Surely he had me confused with someone else. Although I'd regularly petitioned for a brand-name vacuum cleaner, I'd never said anything about wanting a guitar. Nothing about it appealed to me, not even on an aesthetic level. I had my room arranged just so, and the instrument did not fit into my nautical theme. An anchor, yes. A guitar, no. He wanted me to jam, so I jammed it into my closet...

- Me Talk Pretty One Day by David Sedaris

*

*Wednesday 29th August 2001

The Onion: "So I started copying Doonesbury, and you know the rest."

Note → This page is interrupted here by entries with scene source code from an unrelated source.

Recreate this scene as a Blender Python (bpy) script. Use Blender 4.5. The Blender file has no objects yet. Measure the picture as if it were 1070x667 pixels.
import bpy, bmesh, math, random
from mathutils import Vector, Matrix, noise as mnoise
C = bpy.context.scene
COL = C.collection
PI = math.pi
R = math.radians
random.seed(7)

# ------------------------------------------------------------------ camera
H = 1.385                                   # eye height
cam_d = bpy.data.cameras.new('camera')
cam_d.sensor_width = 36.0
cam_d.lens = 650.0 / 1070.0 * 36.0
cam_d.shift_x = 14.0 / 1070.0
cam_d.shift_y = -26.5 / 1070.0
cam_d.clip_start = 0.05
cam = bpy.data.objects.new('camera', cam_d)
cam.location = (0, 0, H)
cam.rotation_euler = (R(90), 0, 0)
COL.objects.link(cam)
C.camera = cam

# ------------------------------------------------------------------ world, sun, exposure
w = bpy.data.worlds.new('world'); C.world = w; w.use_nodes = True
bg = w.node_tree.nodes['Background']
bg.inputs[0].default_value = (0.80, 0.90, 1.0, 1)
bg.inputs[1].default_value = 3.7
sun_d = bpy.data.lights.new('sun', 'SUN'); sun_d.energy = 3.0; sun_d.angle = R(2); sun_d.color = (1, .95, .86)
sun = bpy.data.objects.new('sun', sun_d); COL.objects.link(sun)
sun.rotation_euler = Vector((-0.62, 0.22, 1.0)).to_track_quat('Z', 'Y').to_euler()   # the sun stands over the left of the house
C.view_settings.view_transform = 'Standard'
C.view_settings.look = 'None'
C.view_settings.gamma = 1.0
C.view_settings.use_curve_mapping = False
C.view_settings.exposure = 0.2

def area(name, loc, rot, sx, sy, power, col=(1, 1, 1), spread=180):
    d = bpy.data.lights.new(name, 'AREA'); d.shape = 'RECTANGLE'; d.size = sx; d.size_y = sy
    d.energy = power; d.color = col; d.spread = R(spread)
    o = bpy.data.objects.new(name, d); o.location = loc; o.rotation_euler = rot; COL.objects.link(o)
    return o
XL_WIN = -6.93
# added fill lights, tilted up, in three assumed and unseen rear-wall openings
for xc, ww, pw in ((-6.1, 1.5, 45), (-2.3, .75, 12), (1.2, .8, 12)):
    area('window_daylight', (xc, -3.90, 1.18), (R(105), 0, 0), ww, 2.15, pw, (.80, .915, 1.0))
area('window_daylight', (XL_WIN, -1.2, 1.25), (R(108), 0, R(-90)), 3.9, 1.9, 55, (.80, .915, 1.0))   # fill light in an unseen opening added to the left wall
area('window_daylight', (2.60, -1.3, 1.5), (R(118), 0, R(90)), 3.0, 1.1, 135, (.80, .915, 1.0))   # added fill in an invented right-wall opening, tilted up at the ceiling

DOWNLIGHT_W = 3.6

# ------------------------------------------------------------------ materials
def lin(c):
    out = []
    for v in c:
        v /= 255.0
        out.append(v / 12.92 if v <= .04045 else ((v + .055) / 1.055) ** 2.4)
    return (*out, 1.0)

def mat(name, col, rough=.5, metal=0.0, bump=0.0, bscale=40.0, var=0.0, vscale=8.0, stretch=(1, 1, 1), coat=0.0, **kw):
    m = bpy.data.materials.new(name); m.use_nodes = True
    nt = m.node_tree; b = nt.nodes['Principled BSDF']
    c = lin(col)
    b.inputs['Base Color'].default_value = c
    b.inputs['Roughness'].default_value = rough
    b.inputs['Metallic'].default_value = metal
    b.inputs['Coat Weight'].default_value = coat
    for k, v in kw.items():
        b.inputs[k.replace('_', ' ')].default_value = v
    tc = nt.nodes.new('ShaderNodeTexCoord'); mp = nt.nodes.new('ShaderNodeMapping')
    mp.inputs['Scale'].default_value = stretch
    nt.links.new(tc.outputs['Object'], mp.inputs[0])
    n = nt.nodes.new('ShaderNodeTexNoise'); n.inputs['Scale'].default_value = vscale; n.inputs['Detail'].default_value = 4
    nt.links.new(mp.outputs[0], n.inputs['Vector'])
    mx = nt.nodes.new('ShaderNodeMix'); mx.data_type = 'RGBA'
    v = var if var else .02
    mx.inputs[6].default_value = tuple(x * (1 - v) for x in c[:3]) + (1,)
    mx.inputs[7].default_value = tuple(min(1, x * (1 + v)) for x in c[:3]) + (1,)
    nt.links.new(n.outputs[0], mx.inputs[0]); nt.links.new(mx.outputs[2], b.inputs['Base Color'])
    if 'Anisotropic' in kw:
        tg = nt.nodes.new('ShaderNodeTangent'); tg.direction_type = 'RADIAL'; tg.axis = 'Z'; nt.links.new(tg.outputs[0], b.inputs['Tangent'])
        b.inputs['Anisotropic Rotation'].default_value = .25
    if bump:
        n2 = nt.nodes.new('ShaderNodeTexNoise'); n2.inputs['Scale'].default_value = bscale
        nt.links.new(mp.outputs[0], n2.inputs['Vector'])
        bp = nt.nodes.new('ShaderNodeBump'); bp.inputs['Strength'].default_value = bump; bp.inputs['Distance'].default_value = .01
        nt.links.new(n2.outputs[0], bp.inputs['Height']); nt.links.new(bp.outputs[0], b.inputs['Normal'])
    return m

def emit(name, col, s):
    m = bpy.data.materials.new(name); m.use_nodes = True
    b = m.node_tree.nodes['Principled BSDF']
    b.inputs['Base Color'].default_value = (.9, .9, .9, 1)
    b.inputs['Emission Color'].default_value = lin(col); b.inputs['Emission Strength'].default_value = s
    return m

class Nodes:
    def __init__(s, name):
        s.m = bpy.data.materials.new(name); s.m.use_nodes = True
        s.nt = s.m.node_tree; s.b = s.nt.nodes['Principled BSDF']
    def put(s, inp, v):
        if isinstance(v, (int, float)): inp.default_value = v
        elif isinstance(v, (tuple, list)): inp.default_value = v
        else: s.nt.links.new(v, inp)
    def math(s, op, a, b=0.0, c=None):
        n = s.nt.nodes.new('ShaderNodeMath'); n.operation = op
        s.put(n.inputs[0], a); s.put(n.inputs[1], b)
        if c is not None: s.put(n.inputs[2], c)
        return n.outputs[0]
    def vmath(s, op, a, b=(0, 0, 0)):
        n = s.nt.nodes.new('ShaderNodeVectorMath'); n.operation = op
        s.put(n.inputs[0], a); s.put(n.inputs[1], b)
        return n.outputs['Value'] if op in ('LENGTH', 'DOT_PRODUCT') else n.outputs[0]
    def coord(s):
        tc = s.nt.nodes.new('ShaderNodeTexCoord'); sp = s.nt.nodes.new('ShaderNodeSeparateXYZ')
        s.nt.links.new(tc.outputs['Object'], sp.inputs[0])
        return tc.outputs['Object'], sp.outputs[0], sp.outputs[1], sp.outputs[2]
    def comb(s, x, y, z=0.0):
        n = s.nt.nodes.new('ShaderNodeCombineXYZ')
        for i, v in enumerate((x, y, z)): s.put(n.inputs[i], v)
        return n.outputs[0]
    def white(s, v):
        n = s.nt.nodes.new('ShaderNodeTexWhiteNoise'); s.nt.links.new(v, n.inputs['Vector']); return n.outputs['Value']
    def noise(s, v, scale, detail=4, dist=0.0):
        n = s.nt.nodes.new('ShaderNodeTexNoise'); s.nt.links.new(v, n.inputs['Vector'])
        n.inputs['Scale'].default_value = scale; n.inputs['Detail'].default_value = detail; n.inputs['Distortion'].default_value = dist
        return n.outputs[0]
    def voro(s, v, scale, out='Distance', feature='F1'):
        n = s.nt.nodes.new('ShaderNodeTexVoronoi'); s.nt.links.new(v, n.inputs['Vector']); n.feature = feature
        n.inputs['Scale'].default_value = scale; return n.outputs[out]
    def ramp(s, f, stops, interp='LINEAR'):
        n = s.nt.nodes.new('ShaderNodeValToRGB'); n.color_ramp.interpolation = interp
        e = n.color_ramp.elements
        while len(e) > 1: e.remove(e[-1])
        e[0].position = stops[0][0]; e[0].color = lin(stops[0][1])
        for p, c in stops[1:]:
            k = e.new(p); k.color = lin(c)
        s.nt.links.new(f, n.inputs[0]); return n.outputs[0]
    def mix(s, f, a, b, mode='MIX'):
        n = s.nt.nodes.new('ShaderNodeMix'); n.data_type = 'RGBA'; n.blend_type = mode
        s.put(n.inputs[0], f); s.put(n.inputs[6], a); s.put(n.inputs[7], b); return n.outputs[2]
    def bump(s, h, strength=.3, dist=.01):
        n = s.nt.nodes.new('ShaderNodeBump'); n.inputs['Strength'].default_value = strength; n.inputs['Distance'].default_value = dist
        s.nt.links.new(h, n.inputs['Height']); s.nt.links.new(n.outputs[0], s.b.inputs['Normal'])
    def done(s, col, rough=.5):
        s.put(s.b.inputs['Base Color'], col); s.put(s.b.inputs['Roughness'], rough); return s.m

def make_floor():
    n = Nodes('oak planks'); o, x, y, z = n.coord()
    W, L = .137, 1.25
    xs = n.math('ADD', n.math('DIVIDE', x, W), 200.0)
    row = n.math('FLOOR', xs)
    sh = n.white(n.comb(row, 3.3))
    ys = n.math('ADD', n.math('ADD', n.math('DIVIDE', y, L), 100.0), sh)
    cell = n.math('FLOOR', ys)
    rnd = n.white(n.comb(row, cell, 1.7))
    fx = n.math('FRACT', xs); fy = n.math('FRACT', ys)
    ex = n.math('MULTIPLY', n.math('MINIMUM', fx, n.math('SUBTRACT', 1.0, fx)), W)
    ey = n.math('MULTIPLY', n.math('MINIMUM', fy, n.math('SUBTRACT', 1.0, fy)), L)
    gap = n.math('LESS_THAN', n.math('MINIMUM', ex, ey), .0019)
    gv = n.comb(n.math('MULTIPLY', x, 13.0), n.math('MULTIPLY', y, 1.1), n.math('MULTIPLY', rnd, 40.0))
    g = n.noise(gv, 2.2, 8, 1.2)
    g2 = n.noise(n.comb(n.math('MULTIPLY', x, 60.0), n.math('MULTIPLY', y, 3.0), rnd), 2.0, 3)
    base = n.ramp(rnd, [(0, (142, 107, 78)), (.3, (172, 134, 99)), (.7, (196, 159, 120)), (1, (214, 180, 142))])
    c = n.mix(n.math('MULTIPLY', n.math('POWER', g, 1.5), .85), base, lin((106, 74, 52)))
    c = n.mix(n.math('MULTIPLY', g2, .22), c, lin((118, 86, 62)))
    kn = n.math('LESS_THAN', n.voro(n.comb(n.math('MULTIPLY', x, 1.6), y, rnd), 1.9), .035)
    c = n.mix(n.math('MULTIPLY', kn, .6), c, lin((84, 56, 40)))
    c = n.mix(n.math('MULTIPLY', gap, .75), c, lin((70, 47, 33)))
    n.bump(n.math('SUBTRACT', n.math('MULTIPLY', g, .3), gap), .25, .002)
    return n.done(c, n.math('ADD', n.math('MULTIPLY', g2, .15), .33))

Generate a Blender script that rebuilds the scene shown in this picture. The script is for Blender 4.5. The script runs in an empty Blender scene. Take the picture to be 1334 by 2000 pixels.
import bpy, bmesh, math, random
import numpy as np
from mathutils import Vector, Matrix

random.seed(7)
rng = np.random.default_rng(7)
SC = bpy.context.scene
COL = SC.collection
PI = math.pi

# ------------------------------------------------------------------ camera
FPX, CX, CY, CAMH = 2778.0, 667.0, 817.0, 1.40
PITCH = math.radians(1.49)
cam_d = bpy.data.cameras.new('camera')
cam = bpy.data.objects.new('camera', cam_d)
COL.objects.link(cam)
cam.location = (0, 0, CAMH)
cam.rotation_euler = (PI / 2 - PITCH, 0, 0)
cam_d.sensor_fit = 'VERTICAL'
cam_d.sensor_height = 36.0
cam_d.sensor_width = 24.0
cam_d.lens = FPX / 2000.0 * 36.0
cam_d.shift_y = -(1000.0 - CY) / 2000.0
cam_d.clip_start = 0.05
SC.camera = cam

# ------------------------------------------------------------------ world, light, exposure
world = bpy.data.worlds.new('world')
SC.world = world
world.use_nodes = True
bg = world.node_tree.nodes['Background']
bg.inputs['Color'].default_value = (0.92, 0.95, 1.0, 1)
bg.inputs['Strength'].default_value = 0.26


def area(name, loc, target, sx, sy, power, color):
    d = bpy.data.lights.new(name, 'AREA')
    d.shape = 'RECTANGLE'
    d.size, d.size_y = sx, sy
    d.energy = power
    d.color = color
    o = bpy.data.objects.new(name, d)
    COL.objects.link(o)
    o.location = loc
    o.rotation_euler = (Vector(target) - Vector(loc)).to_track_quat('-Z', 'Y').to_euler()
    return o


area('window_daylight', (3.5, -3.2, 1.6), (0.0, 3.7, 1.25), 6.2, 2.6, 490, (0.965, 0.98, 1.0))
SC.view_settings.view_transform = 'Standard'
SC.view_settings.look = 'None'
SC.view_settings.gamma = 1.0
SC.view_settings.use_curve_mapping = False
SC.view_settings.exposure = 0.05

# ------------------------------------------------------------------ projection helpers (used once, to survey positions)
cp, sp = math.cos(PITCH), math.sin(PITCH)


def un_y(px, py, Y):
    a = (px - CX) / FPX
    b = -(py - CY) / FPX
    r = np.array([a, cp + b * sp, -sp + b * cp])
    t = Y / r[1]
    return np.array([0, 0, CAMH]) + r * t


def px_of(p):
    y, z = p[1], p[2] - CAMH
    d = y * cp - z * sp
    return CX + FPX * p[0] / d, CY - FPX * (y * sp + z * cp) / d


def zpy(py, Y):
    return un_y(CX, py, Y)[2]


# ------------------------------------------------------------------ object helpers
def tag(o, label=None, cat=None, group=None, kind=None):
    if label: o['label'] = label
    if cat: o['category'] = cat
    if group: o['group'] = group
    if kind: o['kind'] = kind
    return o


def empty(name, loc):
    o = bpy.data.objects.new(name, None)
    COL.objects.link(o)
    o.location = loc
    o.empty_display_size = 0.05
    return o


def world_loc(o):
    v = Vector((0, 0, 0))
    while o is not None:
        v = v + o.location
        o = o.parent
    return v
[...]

Well most of it, yah - but nobody told me about Steve Dallas running off to Las Vegas to get married...

To Mark Slackmeyer?!



Jonno lives in New Orleans. Yes? Jonno likes Marmite. Eh? And blow-jobs at Highbury Fields. Hmm. Jonno spent some time in London. Ah.



A list of clichés as long as your arm.



Anti-monarchist but pro-nicotine, giving a princess a stop-smoking course for a wedding present definitely files under lesé majesté in my book; off with his head!



I close eyes and wish, thinking of thinking of Uncle Hedgehog this Sunday, as I spotted Nick dancing in Minkered Corner.

*

How good is Lawn Dogs?

Good enough that, when you drop it into conversation with the dreamy twenty-something you're cruising in an empty street at midnight, he hauls his delightfully posey South American ass off the market trolley he's leaning on and actually starts walking around - that's how good.

(Mind you, he hadn't spotted that the heroine could just as easily have been a hero, so I don't think ours will be a long-term relationship.)

*

Pre-emptive self-shaming, a serial: judging by the fact that the pop-quiz's team name last night was "Darren and Jonathan, no chance" I would surmise that David also got there late. But not as late as I. And still in plenty of time to giggle madly when I misheard an answer and wrote down Boyzone instead of Poison, damn it.

*

*Tuesday 28th August 2001

The end of August and the return to the real world is marked by an avalanche of post.

*Mermaniac writes I'm reorganizing my links list, this time astrologically instead of alphabetically. I dug around your site looking for an about page or maybe an amazon wish list that might give me a clue, but I came up empty. As I replied, I'm the sign that answers that question by arching an eyebrow and asking What star sign do you think I am?

*One of the places I considered going on Friday night was XXL. Waiting for me when I got home: I was just checking out your website would like to ask if you could put a link to XXL on there. The website is www.fatsandsmalls.com

*An academic writes: We have just begun a three year project on uses of new media and its links to senses of place and community... I was wondering whether you might be willing to meet up sometime to discuss your site and blogging more generally? (I think we all got that post, no?)

*Guy writes to remind me to remind you that he's still looking for someone convivial yet responsible to share his rather posh house in Shepherds Bush for £500 quid a month. Bargain. (More details on request.)

*Charlie writes to warm my cockles by lavishly lauding Blogadoon, and includes a compliment way too inflammatory to mention here.

*Some crap-spammer writes THE SUBJECT OF SEX IS SENSITIVE Vi*creme is a Patented, Safe, Clear, and Natural Topical creme, restoring the fullness of love through the wonders of complete sexual satisfaction. Vi*creme rubbed on the cliteris INTENSIFIES orgasm; wile INDUCING orgasm for women with difficulty. (Women with difficulty should write to me enclosing a sae: I could do with the stamps.)

And then, through the letterbox, a holiday postcard Saw this and thought of you:

wish you were here?

*Monday 27th August 2001

The Royal Vauxhall Tavern was busy yesterday, despite the unexpected rain; even better though was the movie on BBC2 that I staggered home in time to see: Lawn Dogs.

If you haven't seen this movie then find someone who taped it and beg, borrow or steal the opportunity to enjoy the only movie that I've enjoyed without reservation for ages.